Anak yang dianggap masih dalam tahapan tidak disyahwati adalah anak yang masih berusia lima tahun ke bawah. Menyentuhnya tidak membatalkan wudhu.
Lalu anak yang berusia enam tahun, dalam hal ini Ustaz Ali Zainal Abidi mengungkapkan, terjadi perbedaan pendapat di antara para ulama. Tepatnya antara yang berpendapat membatalkan dan tidak membatalkan.

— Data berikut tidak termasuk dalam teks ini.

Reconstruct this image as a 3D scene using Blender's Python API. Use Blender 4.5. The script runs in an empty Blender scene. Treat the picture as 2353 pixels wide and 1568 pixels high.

Batas Usia Anak yang Tidak Membatalkan Wudhu Ditentukan ‘Urf Atau Common Sense
Ketentuan demikian seperti yang terdapat dalam kitab Mirqah Shu’ud at-Tashdiq:
ـ (ولمس بشرة الأجنبية مع كبر) يقينا فلا تنقض صغيرة لا تشتهى لأنها ليست في مظنة الشهوة. والمرجع في المشتهاة وغيرها إلى العرف على الصحيح. قال الشيخ أبو حامد: التي لا تشتهى من لها أربع سنين فما دونها أفاد ذلك الدميري. وقال شيخنا يوسف السنبلاويني: فإذا بلغ الولد سبع سنين فإنه ينقض باتفاق ذكرا كان أوأنثى وإذا بلغ خمس سنين فلا ينقض باتفاق. وأما إذا بلغ ستّ سنين ففيه خلاف فقيل ينقض وقيل لا. وهذا يرجع إلى طباع الناس حتّى أنّ الولد الذي بلغ خمس سنين فقط ينقض لمن يشتهيها ولا ينقض لغيره
“Dan (di antara hal yang membatalkan wudhu) menyentuh kulit wanita lain (bukan mahram) yang telah besar secara yakin. Maka tidak batal menyentuh gadis masih kecil yang tidak menimbulkan syahwat.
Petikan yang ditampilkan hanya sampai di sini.